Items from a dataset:
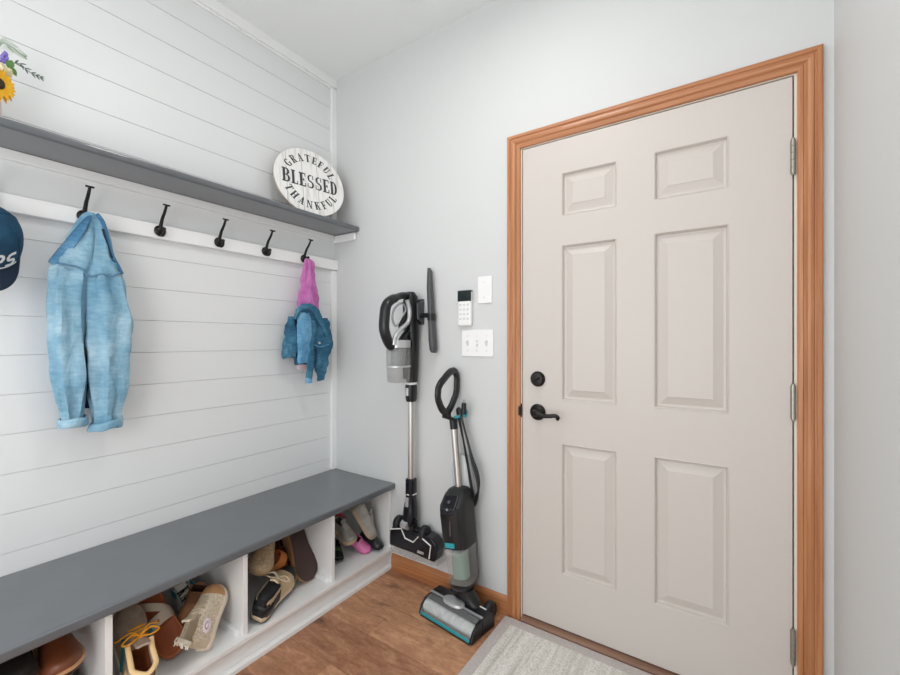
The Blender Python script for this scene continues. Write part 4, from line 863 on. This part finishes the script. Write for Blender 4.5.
    def band(t0, t1, colr, nm, g=1.03, top=True, kk={}):
        b2 = MB(); rings = []
        for i in range(7):
            t = t0 + (t1 - t0) * i / 6; hw = lerp(HWT, min(.995, t)) * W_ * g; c_ = .06 * W_ * math.sin(t * 3.1); zt = topz(Ht, min(1, t), H_, h_) * (g * .5 + .5) + .0015 + .010 * max(0, (t - .7) / .3) ** 2; ring = []
            for k in range(17):
                th = math.pi * (1 - k / 16); ct, st = math.cos(th), math.sin(th); ring.append(V((min(t, 1.005) * L_, c_ + hw * math.copysign(abs(ct) ** .72, ct), h_ * .7 + (zt - h_ * .7) * st ** .8)))
            rings.append(ring)
        b2.loft(rings); return b2.build(nm, SM(nm + ' ' + colr, colr, **dict(dict(rough=.6), **kk)), root, smooth=True)
    if toecap: band(.80, 1.0, toecap, 'toe_cap', 1.015)
    if strap: band(strap[0], strap[1], strap[2], 'strap', 1.04)
    if heelcap:
        b_ = MB(); b_.loft([[V((t * L_, sg * lerp(HWT, t) * W_ * 1.02, zz)) for sg, t, zz in [(-1, .22, zl), (-1, .12, zl), (-1, .05, zl), (-1, .0, zl), (1, .0, zl), (1, .05, zl), (1, .12, zl), (1, .22, zl)]] for zl in (h_ * .8, h_ + (H_ - h_) * .55)], cap=False, ringclosed=False); o_ = b_.build('heel_counter', SM('heel ' + heelcap, heelcap, rough=.5), root, smooth=True); sd = o_.modifiers.new('thickness', 'SOLIDIFY'); sd.thickness = .002; sd.offset = 1
    if collar:
        rt = [(o1 + .01) - (o1 - .05) * k / 6 for k in range(7)]; ev = lambda t, sg: V((t * L_, sg * lerp(HWT, t) * W_ * .84 + .06 * W_ * math.sin(t * 3.1), topz(Ht, t, H_, h_) - .002))
        b_ = MB(); b_.tube(spline([ev(t, 1) for t in rt[:-1]] + [V((.055 * L_, .30 * W_, topz(Ht, .05, H_, h_))), V((.030 * L_, 0, topz(Ht, .05, H_, h_))), V((.055 * L_, -.30 * W_, topz(Ht, .05, H_, h_)))] + [ev(t, -1) for t in rt[:-1][::-1]], 3), (.0055, .0075), 8); b_.build('collar', SM('collar ' + collar, collar, rough=.9), root, smooth=True)
    if stripe:
        for sg in (-1, 1):
            b_ = MB(); pts = []
            for k in range(6):
                f = k / 5; t = .30 + .20 * f; pts.append(V((t * L_, sg * lerp(HWT, t) * W_ * (1.0 - .10 * f) + .06 * W_ * math.sin(t * 3.1), h_ + (H_ - h_) * (.05 + .75 * f))))
            b_.tube(pts, (.004, .013), 10, flat=(0, sg, 0)); b_.build('side_stripe', SM('stripe ' + stripe, stripe, rough=.7), root, smooth=True)
    if dot:
        b_ = MB(); t = .30; yy = -lerp(HWT, t) * W_ * .93
        for k in range(14):
            a_ = 2 * math.pi * k / 14; b_.ell(V((t * L_ + .017 * math.cos(a_), yy - .0015, h_ + (H_ - h_) * .40 + .017 * math.sin(a_))), (.007, .0035, .004), Matrix.Rotation(-a_, 3, 'Y'), nu=8, nv=5)
        b_.ell(V((t * L_, yy - .003, h_ + (H_ - h_) * .40)), (.009, .004, .009), nu=10, nv=6); b_.build('sequin_flower', SM('sequin', dot, rough=.35), root, smooth=True)
    if tassel:
        b_ = MB()
        for k in range(16):
            f = k / 15; p_ = V((.02 * L_ + f * .02, (-1 + 2 * f) * lerp(HWT, .08) * W_, H_ * .95)); b_.tube([p_, p_ + V((-.012, random.uniform(-.006, .006), .010)), p_ + V((-.022, random.uniform(-.01, .01), .004))], .0022, 6)
        b_.build('fringe', SM('fringe', tassel, rough=.9), root, smooth=True)
    pose(root, heel, toe, upv, z0); return root
def slide(name, label, heel, toe, upv, foot='#a4552d', strapc='#c9b9a4', solec='#b0683c', straps=((.50, .70, .16), (.70, .48, .16)), W_=None, z0=.1165):
    L_ = (V(toe) - V(heel)).length; W_ = W_ or L_ * .185
    root = thing(name, label, 'sandal', (0, 0, 0)); ORG[root] = V((0, 0, 0))
    b_ = MB(); sole(b_, L_, W_, .020); b_.build('sole', SM('sole ' + solec, solec, rough=.75), root, smooth=True)
    b_ = MB(); b_.loft([[V((x_, y_, zz + .010 * max(0, (x_ / L_ - .7) / .3) ** 2)) for x_, y_ in outline(L_, W_, g)] for zz, g in ((.019, -.005), (.0225, -.006))]); b_.build('footbed', mat(label[:40] + ' footbed', foot, .55), root)
    for t0, t1, wd in straps:
        b_ = MB(); rings = []
        for k in range(15):
            f = k / 14; th = math.pi * (1 - f); t = t0 + (t1 - t0) * f; hw = lerp(HWT, t) * W_ + .004; c_ = V((t * L_, hw * math.cos(th), .006 + .052 * math.sin(th) ** .8)); n_ = V((0, math.cos(th), math.sin(th)))
            e = V((wd * L_ / 2, 0, 0)); rings.append([c_ - e, c_ + n_ * .0015, c_ + e, c_ + e + n_ * .003, c_ + n_ * .0045, c_ - e + n_ * .003])
        b_.loft(rings); b_.build('strap', SM('strap ' + strapc, strapc, rough=.85), root, smooth=True)
    pose(root, heel, toe, upv, z0); return root
GL = dict(var='#c3b395', vscale=150, bump=.8, bscale=220, rough=.45)
def sX(px, py, x): return aX(px, py, x + .024)
# second cubby
shoe('sneaker', 'taupe sneaker with orange laces and a cream collar, heel to the front', sX(138, 713, .405), sX(125, 626, .19), (.55, .0, .85), up='#b3a08f', so='#e6ddd0', li='#7b3f16', lace='#eda02a', bow=4, H_=.120, W_=.050, upk=dict(var='#a08d7d', vscale=30), stripe='#1f7d86', heelcap='#efd0a0', collar='#f0cd98')
slide('slide_sandal', 'rust brown slide sandal with crossed beige straps standing on its toe', sX(148, 592, .15), sX(177, 655, .32), (.80, -.45, .5), foot='#a8562e', strapc='#cdbda9', solec='#b0673a', straps=((.10, .46, .13), (.52, .44, .15)), W_=.045)
slide('slide_sandal', 'beige strapped sandal half hidden between the taupe sneaker and the rust slide', sX(126, 601, .02), sX(158, 640, .165), (.6, -.2, .75), foot='#7d4a2f', strapc='#bfb2a4', solec='#a08a74')
shoe('ankle_boot', 'plain brown suede shoe behind the crossed strap sandal', sX(200, 592, .19), sX(181, 644, .28), (.75, -.45, .5), up='#9a6a45', so='#5d3c27', li='#3d2516', upk=dict(var='#744b31', vscale=14), W_=.056, H_=.095, o1=.14, h_=.016)
shoe('sneaker', 'white running shoe with a teal stripe and black lettering at the back of its cubby', sX(168, 567, .035), sX(197, 614, .135), (.75, -.40, .55), up='#d9d6cf', so='#e9e6df', li='#2a2a2a', lace='#d8d5ce', stripe='#2b8299', word='HOKA', W_=.046, H_=.10)
shoe('sneaker', 'gold glitter sneaker with a sequin flower and ragged cuff, toe up against the divider', sX(205, 651, .395), sX(222, 587, .30), (.35, -.80, .45), up='#e9dfcc', so='#e3d6c3', li='#c9b79f', lace='#c4b194', toecap='#c29263', dot='#f1e4ee', tassel='#d8cdbb', H_=.130, W_=.042, upk=GL)
# third cubby
shoe('sneaker', 'black and cream sneaker with a glossy heel at the front of its cubby', sX(256, 622, .40), sX(289, 577, .29), (.55, -.50, .75), up='#cdb795', so='#dac5a8', li='#2c2320', lace='#cfbd9f', bow=3, toecap='#1b1d20', H_=.110, W_=.050, h_=.030, heelcap='#111317', outsole='#15130f', strap=(.0, .40, '#17191d'))
slide('slide_sandal', 'tan leather sandal lying above the black and cream sneaker', sX(256, 571, .28), sX(281, 580, .25), (.5, -.3, .85), foot='#b06a36', strapc='#bd7136', solec='#8a5230', straps=((.60, .64, .26),), z0=.2)
shoe('slipper', 'fuzzy grey tan slipper leaning on the left divider, toe down', sX(265, 534, .20), sX(256, 578, .35), (.75, -.15, .55), up='#c3ab8a', so='#a38b6d', li='#7a6248', upk=dict(GL, var='#9c8566'), H_=.075, W_=.052, o1=.30)
shoe('loafer', 'dark brown leather loafer standing toe down beside the fuzzy slipper', sX(277, 526, .05), sX(286, 574, .175), (.80, -.2, .5), up='#7a4024', so='#4c2a19', li='#1c100a', H_=.080, W_=.045, o1=.46, welt='#a05a33')
shoe('slipper', 'tan suede slipper tipped up so its dark brown sole faces out', sX(295, 534, .21), sX(312, 590, .355), (-.78, -.12, -.42), up='#b68860', so='#b28459', li='#4c3524', outsole='#4a3834', H_=.080, W_=.060, o1=.34)
# fourth cubby
KS = dict(rough=.35, var='#8a8782', vscale=25)
shoe('kids_sneaker', 'metallic grey childs sneaker tilted on top of the small shoe pile', sX(350, 509, .28), sX(370, 541, .37), (.30, .45, .75), up='#aaa79f', so='#ad9a84', li='#3c3834', lace='#b9b6af', H_=.085, W_=.040, upk=KS, h_=.020, z0=.15)
shoe('kids_sneaker', 'silver childs sneaker on the left of the pile, in the shade', sX(334, 528, .22), sX(353, 546, .36), (.35, -.1, .9), up='#9c9992', so='#bca288', li='#4a4541', lace='#b9b6b0', H_=.080, W_=.038, upk=KS, h_=.026)
shoe('kids_shoe', 'pink childs shoe at the front of the small shoe pile', sX(346, 541, .25), sX(369, 556, .37), (.2, -.15, .97), up='#df7cb0', so='#cf6ca0', li='#6d2438', H_=.052, W_=.032, o1=.52, strap=(.50, .57, '#e08ab8'), h_=.012, upk=dict(rough=.5))
shoe('kids_shoe', 'black childs shoe to the right of the pink one', sX(361, 535, .28), sX(381, 551, .415), (.3, .1, .95), up='#1c1f24', so='#15161a', li='#0e0f12', H_=.055, W_=.032, o1=.42, strap=(.44, .52, '#23262c'), h_=.014, upk=dict(rough=.3))
shoe('kids_shoe', 'coral pink childs shoe at the back top of the pile', sX(329, 514, .15), sX(343, 525, .23), (.2, 0, .98), up='#d8566f', so='#e08698', li='#5b1f2b', H_=.055, W_=.028, h_=.014, z0=.20)
shoe('kids_sandal', 'dark green and black childs sandal beside the left divider', sX(333, 546, .20), sX(338, 563, .33), (.4, 0, .9), up='#1d2b1f', so='#16181a', li='#0d120e', H_=.045, W_=.030, strap=(.55, .66, '#3f6b3c'), h_=.014)
# first cubby, mostly under the seat board
shoe('leather_shoe', 'brown leather shoe with a tan welt in the leftmost cubby', sX(44, 634, .16), sX(66, 681, .40), (.3, -.1, .93), up='#7a4429', so='#3d2317', li='#2a160d', welt='#c79a74', H_=.095, W_=.050, upk=dict(rough=.4, var='#68371f', vscale=16))
shoe('clog', 'dark clog with a tan inner edge in the leftmost cubby', sX(2, 652, .18), sX(15, 696, .41), (.3, -.1, .93), up='#1d1613', so='#2b1d15', li='#c08d6b', H_=.085, W_=.050, o1=.5)

shoe('leather_shoe', 'brown leather shoe lying underneath its tan welted mate', V((.10, -1.315, .12)), V((.37, -1.315, .12)), (0, 0, 1), up='#6e3c24', so='#3d2317', li='#2a160d', H_=.150, W_=.048, upk=dict(rough=.4))
shoe('clog', 'dark clog lying underneath the other dark clog', V((.11, -1.43, .12)), V((.38, -1.43, .12)), (0, 0, 1), up='#1d1613', so='#2b1d15', li='#c08d6b', H_=.150, W_=.048, o1=.5)
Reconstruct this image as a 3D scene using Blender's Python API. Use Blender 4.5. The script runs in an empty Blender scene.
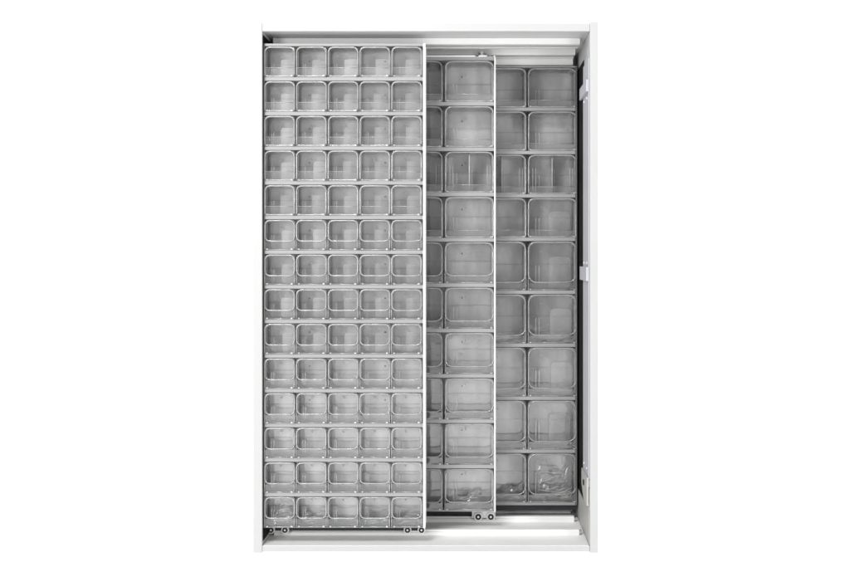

TASK TO COMPLETE
Copy each line of the listing that holds the word "Python".

SOLUTION TO THIS PROBLEM
The Blender Python script for this scene continues. Write part 4, from line 863 on. This part finishes the script. Write for Blender 4.5.
Reconstruct this image as a 3D scene using Blender's Python API. Use Blender 4.5. The script runs in an empty Blender scene.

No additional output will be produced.